Les euphémismes nauséabonds de ces échanges anéantissant toute empathie sont d’une modernité inquiétante. Ils nous renvoient au risque d’un discours détaché de toute réalité qui banalise le mal et absous, avant même leurs méfaits, les criminels. Sans tomber dans l’analogie du point Godwin, difficile de ne pas penser à la « réalité alternative » institutionnalisée par Donald Trump et aux arguments lunaires d’un Vladimir Poutine pour justifier son invasion de l’Ukraine pour… combattre des nazis. L’histoire se répète parfois avec une cruelle ironie.
Débat insensé
Les échanges de la conférence dévoilent une mécanique de désinhibition permettant d’envisager la négation de toute humanité chez son adversaire désigné. De par l’envergure du projet, la « Conférence de Wannsee » est un exemple sidérant de cette logique implacable à l’œuvre se heurtant toutefois à certaines limites. Car, autour de la table, l’un des dignitaires nazi a des états d’âme qui viennent faire dérailler un système de déshumanisation bien huilé.
Comment doivent en effet être traités les anciens combattants et les « métis » (enfants de Juifs et d’Allemands non-juifs) ? S’ensuit un débat hallucinant pour savoir à partir de quel degré de « sang juif » – à moitié, un quart… ? – un individu mérite d’être déporté ou non. Dans un moindre mesure, la question de la différence de traitement se pose également entre les Juifs d’Allemagne et ceux des territoires occupés.
Les échanges viennent ébranler la logique raciste du régime et flirtent avec le ridicule en dévoilant son absurdité. Dans d’autres circonstances, la séquence serait comique. Mais elle ne provoque pas la prise de conscience collective que l’on pourrait espérer. Enfermés dans leur idéologie, les participants trouvent là aussi une réponse « logique » ou du moins fidèle à leur idéologie pour régler ce souci de pureté présumée.
Le confort des bourreaux
Il subsiste cependant un îlot d’humanité au sein de ces échanges cyniques lorsqu’il est question de la santé mentale des… bourreaux. Si rien n’indique que le sujet a été effectivement évoqué lors de la conférence, cette problématique de l’ensauvagement des exécutants de la Solution Finale existait bien dans les instances nazies.

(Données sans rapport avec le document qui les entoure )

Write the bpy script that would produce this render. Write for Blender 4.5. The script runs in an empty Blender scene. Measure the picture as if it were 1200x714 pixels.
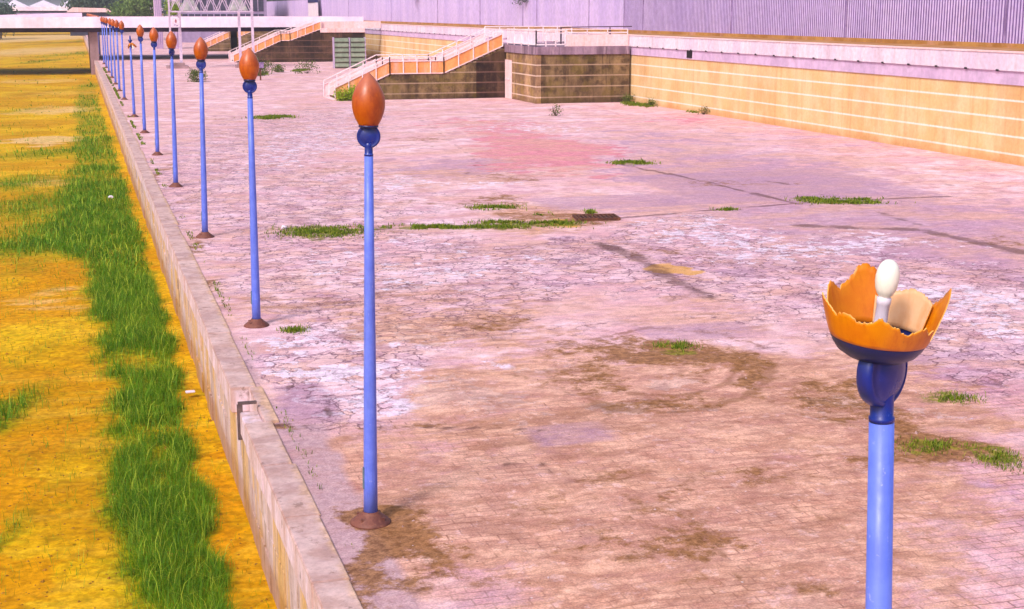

Certains responsables se demandent ainsi ce qu’un meurtre de masse d’une telle ampleur pourrait induire psychologiquement chez ceux qui l’appliquent concrètement sur le terrain. Encore une fois, l’organisation froide du régime vient apaiser leurs craintes.
Mais le fait que le sujet soit évoqué implique, sous le travestissement des termes utilisés, une certaine prise de conscience de l’horreur planifiée. Cette prise en compte de la souffrance psychologique cynique car uniquement pour les bourreaux vient d’autant renforcer l’abomination du déni d’humanité des victimes.
Film assez austère dans sa forme, La conférence fascine pour son exploration minutieuse de la mécanique nazie avec les différents rouages venant plaider leurs propres intérêts au sein d’un projet dont l’inhumanité n’est jamais remise en question. Un compte rendu historique d’une abstraction d’autant plus glaçante qu’il nous renvoie à un cynisme mortifère toujours d’actualité.
> La conférence (Die Wannseekonferenz), réalisé par Matti Geschonneck, Allemagne, 2022 (1h47)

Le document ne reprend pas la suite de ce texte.